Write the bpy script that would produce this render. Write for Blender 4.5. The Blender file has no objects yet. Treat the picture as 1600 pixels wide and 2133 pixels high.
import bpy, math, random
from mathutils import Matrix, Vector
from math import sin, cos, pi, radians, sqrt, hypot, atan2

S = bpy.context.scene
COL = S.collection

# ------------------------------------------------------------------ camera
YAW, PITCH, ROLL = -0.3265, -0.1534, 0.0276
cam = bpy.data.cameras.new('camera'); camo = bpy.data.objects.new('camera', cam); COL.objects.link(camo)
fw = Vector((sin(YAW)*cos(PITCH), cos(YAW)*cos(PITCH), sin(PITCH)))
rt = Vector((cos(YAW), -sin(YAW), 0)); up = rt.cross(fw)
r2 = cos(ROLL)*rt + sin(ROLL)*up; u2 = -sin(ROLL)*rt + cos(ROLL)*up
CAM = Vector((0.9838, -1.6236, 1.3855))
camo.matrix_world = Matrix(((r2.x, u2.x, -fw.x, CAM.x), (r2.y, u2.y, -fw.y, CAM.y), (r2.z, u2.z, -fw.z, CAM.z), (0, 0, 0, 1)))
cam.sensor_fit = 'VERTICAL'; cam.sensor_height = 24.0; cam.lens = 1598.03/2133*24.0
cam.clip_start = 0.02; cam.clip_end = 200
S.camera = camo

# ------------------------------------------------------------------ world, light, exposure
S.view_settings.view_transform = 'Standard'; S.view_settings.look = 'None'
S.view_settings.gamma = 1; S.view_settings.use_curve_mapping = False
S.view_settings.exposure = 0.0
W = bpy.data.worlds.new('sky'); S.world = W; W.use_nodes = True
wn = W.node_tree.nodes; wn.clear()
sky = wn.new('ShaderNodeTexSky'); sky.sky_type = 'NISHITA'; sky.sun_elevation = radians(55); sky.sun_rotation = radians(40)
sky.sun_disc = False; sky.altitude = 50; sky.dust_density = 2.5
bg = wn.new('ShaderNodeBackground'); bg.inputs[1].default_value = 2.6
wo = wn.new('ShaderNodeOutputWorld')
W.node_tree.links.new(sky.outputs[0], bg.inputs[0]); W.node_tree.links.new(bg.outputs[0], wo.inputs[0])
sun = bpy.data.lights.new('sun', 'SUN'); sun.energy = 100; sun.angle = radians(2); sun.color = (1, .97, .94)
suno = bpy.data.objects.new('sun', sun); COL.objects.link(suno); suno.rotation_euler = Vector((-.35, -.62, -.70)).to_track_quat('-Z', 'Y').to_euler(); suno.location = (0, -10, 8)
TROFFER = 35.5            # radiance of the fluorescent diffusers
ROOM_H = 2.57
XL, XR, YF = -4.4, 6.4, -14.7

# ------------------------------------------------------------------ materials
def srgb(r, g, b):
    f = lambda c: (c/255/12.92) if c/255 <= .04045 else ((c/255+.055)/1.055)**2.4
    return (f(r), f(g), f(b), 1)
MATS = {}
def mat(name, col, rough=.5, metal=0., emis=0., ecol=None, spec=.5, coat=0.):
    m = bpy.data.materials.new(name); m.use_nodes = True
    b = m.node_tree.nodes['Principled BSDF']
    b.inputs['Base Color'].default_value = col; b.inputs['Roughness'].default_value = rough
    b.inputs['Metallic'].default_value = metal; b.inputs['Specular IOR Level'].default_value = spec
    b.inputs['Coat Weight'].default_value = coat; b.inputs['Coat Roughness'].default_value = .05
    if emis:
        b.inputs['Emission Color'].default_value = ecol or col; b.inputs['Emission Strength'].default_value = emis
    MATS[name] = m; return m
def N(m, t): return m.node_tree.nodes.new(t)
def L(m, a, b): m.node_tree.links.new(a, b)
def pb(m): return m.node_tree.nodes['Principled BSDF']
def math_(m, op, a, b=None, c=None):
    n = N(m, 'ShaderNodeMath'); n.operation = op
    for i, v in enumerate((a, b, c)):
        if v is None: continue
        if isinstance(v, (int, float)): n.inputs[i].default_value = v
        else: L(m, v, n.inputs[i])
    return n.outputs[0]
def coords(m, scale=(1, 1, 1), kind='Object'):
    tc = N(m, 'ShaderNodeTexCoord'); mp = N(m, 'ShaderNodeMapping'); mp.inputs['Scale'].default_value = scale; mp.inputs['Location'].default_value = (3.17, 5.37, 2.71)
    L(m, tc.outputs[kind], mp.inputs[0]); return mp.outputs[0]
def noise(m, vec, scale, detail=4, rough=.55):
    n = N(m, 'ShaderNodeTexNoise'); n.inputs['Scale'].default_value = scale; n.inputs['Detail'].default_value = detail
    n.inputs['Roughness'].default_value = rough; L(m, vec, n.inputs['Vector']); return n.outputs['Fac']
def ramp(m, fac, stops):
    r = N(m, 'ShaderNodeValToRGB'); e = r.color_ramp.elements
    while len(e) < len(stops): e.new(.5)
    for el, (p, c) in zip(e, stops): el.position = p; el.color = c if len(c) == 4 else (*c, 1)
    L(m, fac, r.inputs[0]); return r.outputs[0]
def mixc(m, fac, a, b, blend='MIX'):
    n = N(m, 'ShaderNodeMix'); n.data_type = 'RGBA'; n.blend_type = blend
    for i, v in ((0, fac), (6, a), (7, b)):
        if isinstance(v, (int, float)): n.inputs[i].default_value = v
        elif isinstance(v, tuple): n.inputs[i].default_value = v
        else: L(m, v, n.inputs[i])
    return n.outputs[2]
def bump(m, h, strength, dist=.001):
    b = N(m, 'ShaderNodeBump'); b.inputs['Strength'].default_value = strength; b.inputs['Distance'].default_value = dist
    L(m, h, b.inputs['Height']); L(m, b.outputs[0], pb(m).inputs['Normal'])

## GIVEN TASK
Print, please, the lines from the first line of the material through the line that contains "S.camera = camo", exactly as written and with nothing added.

## RESPONSE
Write the bpy script that would produce this render. Write for Blender 4.5. The Blender file has no objects yet. Treat the picture as 1600 pixels wide and 2133 pixels high.
import bpy, math, random
from mathutils import Matrix, Vector
from math import sin, cos, pi, radians, sqrt, hypot, atan2

S = bpy.context.scene
COL = S.collection

# ------------------------------------------------------------------ camera
YAW, PITCH, ROLL = -0.3265, -0.1534, 0.0276
cam = bpy.data.cameras.new('camera'); camo = bpy.data.objects.new('camera', cam); COL.objects.link(camo)
fw = Vector((sin(YAW)*cos(PITCH), cos(YAW)*cos(PITCH), sin(PITCH)))
rt = Vector((cos(YAW), -sin(YAW), 0)); up = rt.cross(fw)
r2 = cos(ROLL)*rt + sin(ROLL)*up; u2 = -sin(ROLL)*rt + cos(ROLL)*up
CAM = Vector((0.9838, -1.6236, 1.3855))
camo.matrix_world = Matrix(((r2.x, u2.x, -fw.x, CAM.x), (r2.y, u2.y, -fw.y, CAM.y), (r2.z, u2.z, -fw.z, CAM.z), (0, 0, 0, 1)))
cam.sensor_fit = 'VERTICAL'; cam.sensor_height = 24.0; cam.lens = 1598.03/2133*24.0
cam.clip_start = 0.02; cam.clip_end = 200
S.camera = camo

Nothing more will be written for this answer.